In de meest gore rattenvariant die van deze interpretatie bestaat
wordt en passant de Joden de moord op Jezus in de schoenen geschoven
Het lijkt mij onmiskenbaar dat deze -ook in hedendaagse films voortlevende suggestie –
in de geschiedenis enorm veel kwaad en gewelddadigheid in de hand heeft gewerkt.

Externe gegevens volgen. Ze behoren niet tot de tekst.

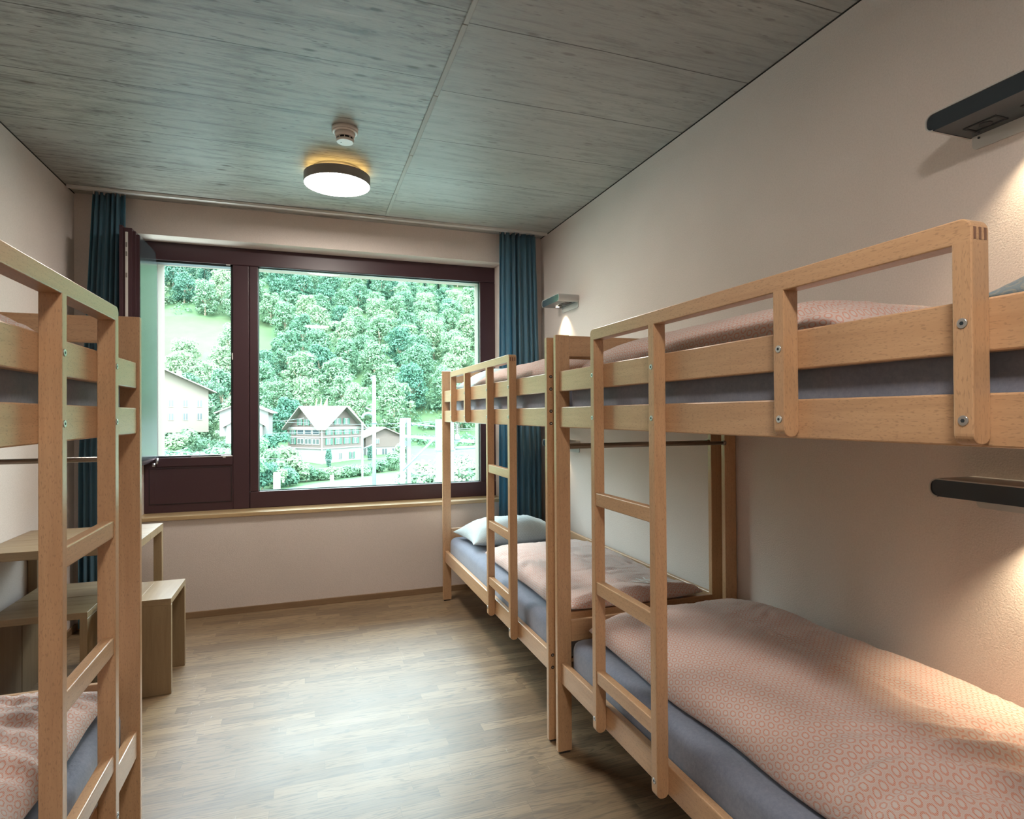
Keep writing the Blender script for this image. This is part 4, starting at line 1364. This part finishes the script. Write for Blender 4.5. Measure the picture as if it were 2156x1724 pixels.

Het punt  is natuurlijk dat wij met zo’n uitleg zelf mooi buiten schot blijven.
Met onze eigen levenswandel  is immers niets mis
Wij weten gelukkig  wel van het leven, werk en de opstanding in Christus
zodat wij ons geen zorgen hoeven maken.
Of het moet zijn zorg om, meestal door anderen gestelde, vraag
Accepteer jij Jezus werkelijk als de hoeksteen van je bestaan?
Zo niet, zo luidt de verborgen bodschap, dan zal ook voor jou geen redding zijn
en zul je vermorzeld worden!
Maar zo’n interpretatie lijkt mij wederom ingegeven door angstige rattenlogica
Zo wordt de gelijkenis ten onrechte een verhaal over de vermeende rechtzinnigheid in de leer
Ook weer bij uitstek geschikt om  anderen mee om de oren te staan en zelf buiten schot te blijven

Maar deze uitleg klopt niet met de tekst.
De inzet van het verhaal is de vrucht van de wijngaard en geen juiste leer of zoiets.
“En toen het tijd was zond hij zijn slaaf tot de pachters opdat zij hem de vrucht van de
wijngaard zouden geven”

De heer is alleen geïnteresseerd
in wat het beheer van zijn wijngaard heeft op opgeleverd aan resultaat
Nu, wat voor resultaat levert de houding en werkwijze van de onrechtvaardige pachters op?
Bar weinig!
Over precies deze vraag en dit antwoord gaat volgens mij de gelijkenis.
Precies ons eigen manipulatieve houding, het hoofdkenmerk van de rat
wordt hier, tot in zijn uiteerste consequenties, neergezet.
Een wezenskenmerk van de manipulatieve levenshouding is
dat we de ander slechts als middel gebruiken om ons doel te bereiken
In de kern wordt deze houding bekritiseerd in het verhaal van de onrechtvaardige pachters:
We willen van iets, wat niet in ons bezit, is ons bezit maken
Wij willen met het oog op de erfenis, op toekomstig gewin
van de pachtovereenkomst een eigendomsverhouding maken.
We willen ons leven en dat van anderen in de greep houden.
Maar zo komen er geen vruchten van de wijngaard voort
Zoiets loopt uit op de dood, verborgen en open geweld tegen mensen

Zo’n manipulatieve houding moet ons bekend voorkomen.
Ik stel mij zo voor: Nog voor wij gezien hebben wat de vruchten zijn
zijn we al aan het snoeien en wieden in de wijngaard.
Uit pure angst controle te verliezen en zelf niets voor te stellen
brengen wij de ander in het nauw, met onze eigen voorschriften en dwang
wij grijpen hem en belagen hem, wij schrijven hem voor wat hij moet doen

De Nederlandse popgroep de Dijk verwoorde de gevolgen daarvan eens als volgt

“Ze zeggen dat je dit
Ze zeggen dat je dat
Ze zeggen  dat je zus
En zo is er altijd wat
Ze zeggen, ze zeggen
De mensen zeggen zo veel
Zo laten met hun praten
geen spaander van je heel”

Dat is de betekenis van de gewelduitoefening in de wijngaard, de gewelddadigheid van de rat.
We houden andere mensen in de wurggroep en durven vaak mensen niet los te laten
ruimte te geven om op te bloeien en vrucht te dragen.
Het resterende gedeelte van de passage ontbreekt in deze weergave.